Kawiarnie. Podobnie jak w Danii czy Szwecji, na prawie każdym rogu rzucają się w oczy liczne lokale sieciówki Espresso House, ale kawę mają tam średnią. Jak to w sieciówce. Można zajrzeć z braku laku, jednak jeśli ma się czas, lepiej poszukać czegoś ciekawszego, takiego jak na przykład Good Life Coffee w dzielnicy Kallio, przy Kolmas Linja 17. Motto kawiarni brzmi avoid bad life czyli unikać kiepskiego życia. Można napić się tu kawy albo kupić ją w ziarnach do domu, czyli: dobry standard :-) Z Placu Senackiego do Good Life Coffe jest ok. 1,5 km piechotą.

HELSINKI

VIII.

Kiasma to helsińskie Muzeum Sztuki Współczesnej (przy Mannerheiminaukio 2). Uważane jest za architektoniczne arcydzieło – każda płaszczyzna i krzywa murów to wynik matematycznych obliczeń. Bilet wstępu kosztuje 14 EUR per capita.

HELSINKI

IX.

Zakupy – dom towarowy Stockmann ze wspomnianą wyżej sieciówkową kawiarnią na parterze (ulokowany w samym centrum Helsinek, nieopodal Esplanadi, między ulicami Aleksanterinkatu i Mannerheimintie) ma wszystko, czego potrzeba weekendowemu turyście, w tym doskonale zaopatrzone delikatesy (poziom -1). Można tu kupić m.in. świetne fińskie sery z koziego mleka, norweski Brun Undredal, skandynawskie cydry, etc. A na pozostałych piętrach – całą resztę.

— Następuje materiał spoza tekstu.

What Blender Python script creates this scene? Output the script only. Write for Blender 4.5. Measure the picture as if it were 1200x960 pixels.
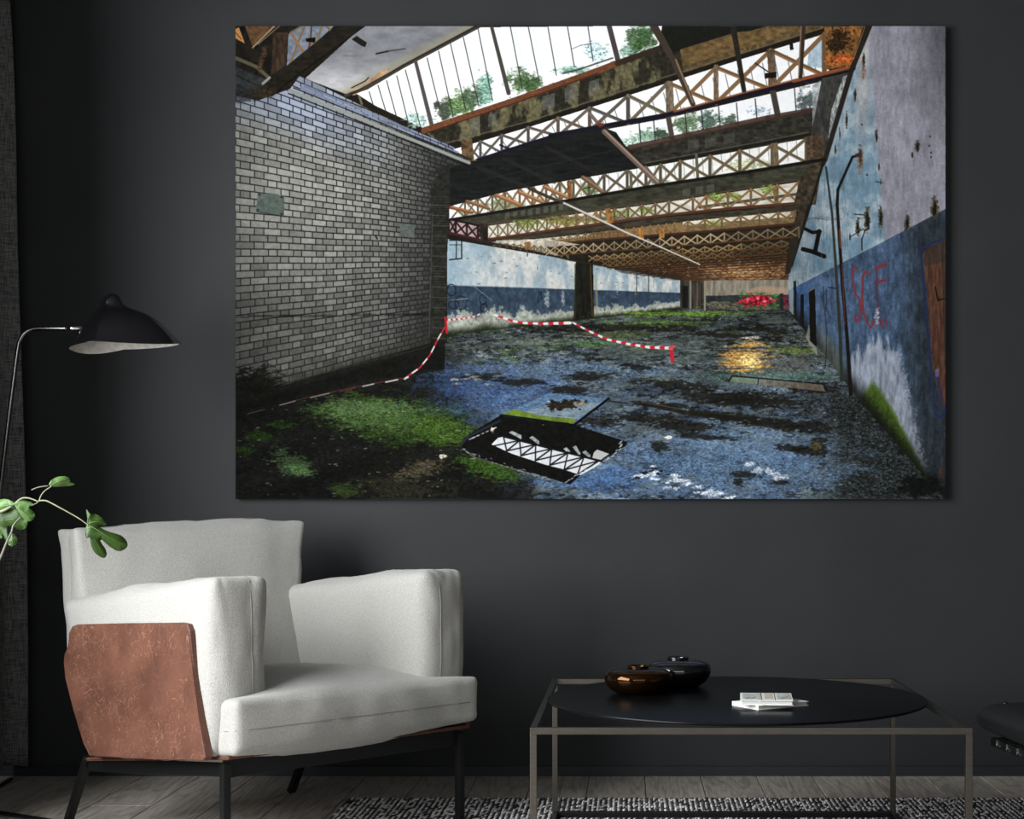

Podsumowując, w 1-2 dni Helsinek przyzwoicie zwiedzić się nie da. Można co najwyżej przez nie przemknąć. Tak czy owak, przyjechać zawsze warto, nawet na chwilę. Miasto nie jest może najpiękniejsze na świecie, ale ma swój klimat i charakter. A w zwiedzaniu chodzi przecież głównie o to, by jedno i drugie odkryć, poczuć i zdobyć kolejne nowe doświadczenie. Nam jeden raz w Helsinkach nie wystarczy, więc… cdn.